Original wooden bridges, circa 1909. Courtesy Lois Cook.
history continued
According to E.T.H. Shaffer’s Carolina Gardens, the garden began “as simple and unassuming.” As recounted by Sarah in 1937, who was by that time Mrs. Henry Walters, “One day while walking through my beloved woods I noticed a great clump of native pink azalea that down South we call wild honeysuckle. It was so lovely that I had it transplanted it to a leafy moist spot near the house.”
An additional recollection by Mrs. Walters recounts a similar epiphany regarding the discovery of a towering southern magnolia in full bloom. Hence, the azalea and the magnolia became “two children of her own acres,” and that they “should always remain the major accents of the garden to-be.” Renowned Augusta, Georgia, horticulturalist P.J. Berckmans had family members deliver the first of the garden's camellias and azaleas. These plantings became the basis of the garden's perennial collection and many still bloom today. By the 1930s, the Joneses opened Airlie to the public several days a year during the height of azalea bloom.

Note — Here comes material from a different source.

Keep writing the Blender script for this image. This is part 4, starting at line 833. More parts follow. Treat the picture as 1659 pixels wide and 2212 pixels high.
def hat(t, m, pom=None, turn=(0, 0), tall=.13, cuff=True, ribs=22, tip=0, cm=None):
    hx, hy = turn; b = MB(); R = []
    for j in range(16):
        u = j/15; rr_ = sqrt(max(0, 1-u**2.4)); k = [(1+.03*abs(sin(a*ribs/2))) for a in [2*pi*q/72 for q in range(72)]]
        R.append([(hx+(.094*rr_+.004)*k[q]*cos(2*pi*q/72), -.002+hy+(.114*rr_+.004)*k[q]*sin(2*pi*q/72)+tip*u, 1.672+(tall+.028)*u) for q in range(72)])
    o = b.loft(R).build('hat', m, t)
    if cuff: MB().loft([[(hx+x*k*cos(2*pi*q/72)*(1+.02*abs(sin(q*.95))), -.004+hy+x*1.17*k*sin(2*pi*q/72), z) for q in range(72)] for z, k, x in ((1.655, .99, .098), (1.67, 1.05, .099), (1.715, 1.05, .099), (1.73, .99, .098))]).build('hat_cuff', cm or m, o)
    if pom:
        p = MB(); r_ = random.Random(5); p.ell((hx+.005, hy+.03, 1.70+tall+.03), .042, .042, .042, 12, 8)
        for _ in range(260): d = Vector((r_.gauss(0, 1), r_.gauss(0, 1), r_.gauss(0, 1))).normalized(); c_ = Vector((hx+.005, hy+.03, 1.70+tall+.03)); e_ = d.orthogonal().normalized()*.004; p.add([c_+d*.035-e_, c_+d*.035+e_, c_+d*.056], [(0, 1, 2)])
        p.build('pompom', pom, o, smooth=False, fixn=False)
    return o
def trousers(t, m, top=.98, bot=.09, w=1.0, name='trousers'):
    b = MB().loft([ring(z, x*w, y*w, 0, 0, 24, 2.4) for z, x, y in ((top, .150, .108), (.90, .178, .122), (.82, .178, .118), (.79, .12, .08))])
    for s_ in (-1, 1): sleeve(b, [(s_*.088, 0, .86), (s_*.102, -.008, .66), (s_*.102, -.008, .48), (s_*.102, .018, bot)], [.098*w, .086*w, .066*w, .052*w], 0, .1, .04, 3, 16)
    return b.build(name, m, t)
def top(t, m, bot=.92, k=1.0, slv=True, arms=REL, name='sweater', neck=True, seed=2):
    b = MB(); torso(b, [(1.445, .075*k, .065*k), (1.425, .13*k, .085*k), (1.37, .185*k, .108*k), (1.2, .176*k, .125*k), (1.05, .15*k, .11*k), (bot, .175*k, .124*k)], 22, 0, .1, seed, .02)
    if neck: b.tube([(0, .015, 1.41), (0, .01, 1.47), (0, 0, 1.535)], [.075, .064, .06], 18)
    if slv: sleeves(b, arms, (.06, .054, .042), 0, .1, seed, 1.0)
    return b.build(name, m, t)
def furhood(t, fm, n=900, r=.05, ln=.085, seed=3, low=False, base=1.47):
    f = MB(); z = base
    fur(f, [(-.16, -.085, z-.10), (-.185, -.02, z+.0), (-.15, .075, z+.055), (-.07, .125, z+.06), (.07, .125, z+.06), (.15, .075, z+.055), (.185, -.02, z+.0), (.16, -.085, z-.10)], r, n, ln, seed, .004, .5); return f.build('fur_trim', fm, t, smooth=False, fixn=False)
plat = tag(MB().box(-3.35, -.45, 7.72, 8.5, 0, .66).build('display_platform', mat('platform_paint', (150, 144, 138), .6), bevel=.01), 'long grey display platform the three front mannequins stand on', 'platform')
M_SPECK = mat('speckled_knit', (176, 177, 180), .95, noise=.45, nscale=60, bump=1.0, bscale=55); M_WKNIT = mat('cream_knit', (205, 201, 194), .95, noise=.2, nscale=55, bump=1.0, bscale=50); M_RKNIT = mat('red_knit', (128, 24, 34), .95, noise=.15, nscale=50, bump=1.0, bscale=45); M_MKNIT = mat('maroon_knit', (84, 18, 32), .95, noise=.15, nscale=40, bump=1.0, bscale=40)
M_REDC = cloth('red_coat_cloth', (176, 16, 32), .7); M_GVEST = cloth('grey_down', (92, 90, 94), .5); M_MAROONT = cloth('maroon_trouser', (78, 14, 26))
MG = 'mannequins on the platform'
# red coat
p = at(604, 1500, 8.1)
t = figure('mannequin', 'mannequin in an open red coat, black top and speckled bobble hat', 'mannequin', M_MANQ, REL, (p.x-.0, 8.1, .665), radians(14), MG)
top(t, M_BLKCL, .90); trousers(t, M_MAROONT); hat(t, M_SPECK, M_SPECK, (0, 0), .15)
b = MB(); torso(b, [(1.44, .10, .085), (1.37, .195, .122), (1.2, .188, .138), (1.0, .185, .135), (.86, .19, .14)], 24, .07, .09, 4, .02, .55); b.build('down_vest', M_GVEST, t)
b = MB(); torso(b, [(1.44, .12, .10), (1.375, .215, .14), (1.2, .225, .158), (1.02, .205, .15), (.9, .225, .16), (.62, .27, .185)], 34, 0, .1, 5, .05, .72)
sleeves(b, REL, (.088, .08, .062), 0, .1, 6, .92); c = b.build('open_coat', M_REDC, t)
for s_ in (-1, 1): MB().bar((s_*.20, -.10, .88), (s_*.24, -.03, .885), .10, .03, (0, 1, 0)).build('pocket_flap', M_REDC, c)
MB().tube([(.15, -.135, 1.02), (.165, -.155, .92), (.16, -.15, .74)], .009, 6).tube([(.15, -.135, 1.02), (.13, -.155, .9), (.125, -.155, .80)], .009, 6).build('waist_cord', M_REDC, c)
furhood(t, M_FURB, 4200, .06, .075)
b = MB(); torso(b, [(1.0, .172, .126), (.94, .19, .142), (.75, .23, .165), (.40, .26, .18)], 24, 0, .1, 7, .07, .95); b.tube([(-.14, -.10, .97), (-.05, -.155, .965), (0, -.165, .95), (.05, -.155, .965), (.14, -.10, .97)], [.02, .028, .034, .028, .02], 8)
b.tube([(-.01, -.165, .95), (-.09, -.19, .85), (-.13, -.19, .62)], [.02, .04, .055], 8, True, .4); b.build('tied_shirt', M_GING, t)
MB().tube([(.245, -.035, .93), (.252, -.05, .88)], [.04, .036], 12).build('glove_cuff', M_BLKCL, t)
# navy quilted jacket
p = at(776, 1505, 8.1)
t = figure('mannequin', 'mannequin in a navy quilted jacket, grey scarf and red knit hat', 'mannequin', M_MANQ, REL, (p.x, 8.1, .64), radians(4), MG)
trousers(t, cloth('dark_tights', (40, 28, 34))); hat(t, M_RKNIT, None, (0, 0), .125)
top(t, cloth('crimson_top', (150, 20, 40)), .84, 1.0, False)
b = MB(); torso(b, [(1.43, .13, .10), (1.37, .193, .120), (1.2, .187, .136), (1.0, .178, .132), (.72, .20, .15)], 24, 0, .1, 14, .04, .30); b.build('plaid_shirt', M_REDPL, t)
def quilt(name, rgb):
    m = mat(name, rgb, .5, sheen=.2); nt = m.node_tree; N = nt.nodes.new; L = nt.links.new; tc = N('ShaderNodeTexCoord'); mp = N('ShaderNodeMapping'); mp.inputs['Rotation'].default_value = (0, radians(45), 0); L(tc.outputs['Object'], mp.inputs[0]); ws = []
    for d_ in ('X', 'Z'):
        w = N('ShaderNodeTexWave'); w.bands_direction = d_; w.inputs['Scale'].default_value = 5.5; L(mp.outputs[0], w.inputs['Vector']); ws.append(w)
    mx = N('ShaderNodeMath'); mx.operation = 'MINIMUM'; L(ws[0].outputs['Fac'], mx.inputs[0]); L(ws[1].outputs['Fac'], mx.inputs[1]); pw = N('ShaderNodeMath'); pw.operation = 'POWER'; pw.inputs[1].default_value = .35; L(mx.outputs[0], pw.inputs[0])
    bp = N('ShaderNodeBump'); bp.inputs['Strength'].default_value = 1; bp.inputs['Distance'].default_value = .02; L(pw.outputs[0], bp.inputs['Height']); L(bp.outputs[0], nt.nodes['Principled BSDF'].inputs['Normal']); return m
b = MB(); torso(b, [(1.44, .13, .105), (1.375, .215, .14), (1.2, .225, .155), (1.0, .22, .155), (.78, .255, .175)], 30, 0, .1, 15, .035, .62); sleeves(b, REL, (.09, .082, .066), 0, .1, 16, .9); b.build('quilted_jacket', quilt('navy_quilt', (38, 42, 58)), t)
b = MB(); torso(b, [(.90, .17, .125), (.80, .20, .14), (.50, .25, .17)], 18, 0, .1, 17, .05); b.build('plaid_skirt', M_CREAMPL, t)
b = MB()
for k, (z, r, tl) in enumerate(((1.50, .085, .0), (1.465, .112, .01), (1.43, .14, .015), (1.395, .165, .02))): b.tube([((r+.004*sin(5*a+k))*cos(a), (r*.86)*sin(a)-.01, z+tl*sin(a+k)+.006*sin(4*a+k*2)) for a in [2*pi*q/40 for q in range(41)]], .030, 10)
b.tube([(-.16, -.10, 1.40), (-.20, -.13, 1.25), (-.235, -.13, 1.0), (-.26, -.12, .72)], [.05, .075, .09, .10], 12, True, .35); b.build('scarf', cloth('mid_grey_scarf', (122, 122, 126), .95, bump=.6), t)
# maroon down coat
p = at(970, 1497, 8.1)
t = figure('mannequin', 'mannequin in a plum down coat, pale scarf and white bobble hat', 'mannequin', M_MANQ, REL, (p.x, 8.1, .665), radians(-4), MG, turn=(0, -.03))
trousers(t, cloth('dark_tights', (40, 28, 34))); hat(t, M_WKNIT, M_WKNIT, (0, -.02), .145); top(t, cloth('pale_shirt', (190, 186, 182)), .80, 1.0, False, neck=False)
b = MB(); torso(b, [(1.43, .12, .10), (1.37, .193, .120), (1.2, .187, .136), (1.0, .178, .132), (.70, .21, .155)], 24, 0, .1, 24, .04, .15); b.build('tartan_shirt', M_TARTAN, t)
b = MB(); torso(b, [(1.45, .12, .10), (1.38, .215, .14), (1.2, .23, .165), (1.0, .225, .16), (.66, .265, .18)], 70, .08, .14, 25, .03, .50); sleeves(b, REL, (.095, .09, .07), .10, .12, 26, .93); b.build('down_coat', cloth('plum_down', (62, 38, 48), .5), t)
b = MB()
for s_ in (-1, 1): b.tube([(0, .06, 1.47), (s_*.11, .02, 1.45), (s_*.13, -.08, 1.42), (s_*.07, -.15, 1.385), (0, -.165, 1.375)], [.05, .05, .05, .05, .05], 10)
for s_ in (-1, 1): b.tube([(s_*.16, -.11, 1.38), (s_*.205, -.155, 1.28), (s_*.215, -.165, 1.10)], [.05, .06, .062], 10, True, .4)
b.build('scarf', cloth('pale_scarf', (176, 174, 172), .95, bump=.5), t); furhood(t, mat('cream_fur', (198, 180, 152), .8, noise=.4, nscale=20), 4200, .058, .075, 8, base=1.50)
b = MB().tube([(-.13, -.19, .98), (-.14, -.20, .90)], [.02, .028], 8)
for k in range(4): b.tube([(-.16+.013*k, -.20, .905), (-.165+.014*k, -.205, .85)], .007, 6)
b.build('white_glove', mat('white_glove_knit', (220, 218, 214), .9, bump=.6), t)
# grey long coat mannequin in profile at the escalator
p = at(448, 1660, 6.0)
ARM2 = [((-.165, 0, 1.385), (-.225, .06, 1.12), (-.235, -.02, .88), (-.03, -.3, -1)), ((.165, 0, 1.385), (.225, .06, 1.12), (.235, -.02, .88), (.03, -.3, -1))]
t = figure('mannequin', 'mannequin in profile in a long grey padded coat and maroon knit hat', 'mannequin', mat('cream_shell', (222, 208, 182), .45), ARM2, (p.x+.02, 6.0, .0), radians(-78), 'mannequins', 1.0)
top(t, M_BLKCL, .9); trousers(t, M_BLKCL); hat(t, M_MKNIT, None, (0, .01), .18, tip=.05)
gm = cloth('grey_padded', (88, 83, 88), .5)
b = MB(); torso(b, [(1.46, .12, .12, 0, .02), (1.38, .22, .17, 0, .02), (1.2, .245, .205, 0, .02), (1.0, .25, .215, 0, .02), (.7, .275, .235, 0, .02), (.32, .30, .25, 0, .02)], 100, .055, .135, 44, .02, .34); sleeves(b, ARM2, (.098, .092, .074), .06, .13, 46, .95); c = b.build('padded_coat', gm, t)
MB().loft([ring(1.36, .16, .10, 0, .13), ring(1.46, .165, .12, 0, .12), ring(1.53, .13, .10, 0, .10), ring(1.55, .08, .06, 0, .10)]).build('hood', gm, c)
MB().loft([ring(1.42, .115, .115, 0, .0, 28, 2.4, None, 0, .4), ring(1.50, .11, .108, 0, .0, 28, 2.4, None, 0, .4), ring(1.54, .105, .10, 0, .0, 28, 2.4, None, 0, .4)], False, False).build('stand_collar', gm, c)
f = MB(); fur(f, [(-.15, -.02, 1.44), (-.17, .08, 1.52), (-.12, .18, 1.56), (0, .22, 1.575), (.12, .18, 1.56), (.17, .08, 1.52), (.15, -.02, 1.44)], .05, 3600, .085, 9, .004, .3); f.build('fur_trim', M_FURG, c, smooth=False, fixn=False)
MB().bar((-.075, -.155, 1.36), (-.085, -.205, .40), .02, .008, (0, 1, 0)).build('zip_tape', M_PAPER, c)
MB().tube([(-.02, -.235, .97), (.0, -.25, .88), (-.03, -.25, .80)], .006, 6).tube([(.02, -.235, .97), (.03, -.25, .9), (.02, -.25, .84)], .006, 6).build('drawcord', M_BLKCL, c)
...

In 1948, W.A. and Bertha Barefoot Corbett purchased the Airlie property and moved to the estate, along with several of their grown children. Corbett was a local business owner, with strong ties to the community, and chose to open the garden to the public several times a year, especially in the spring when the azaleas were in full bloom.
However, in 1954, the garden suffered tremendous damage when Hurricane Hazel made landfall in North Carolina. The deadly storm inundated the garden with saltwater, killing hundreds of azaleas and protective shade trees. Hurricanes Bertha and the more destructive Fran caused further damage in 1996.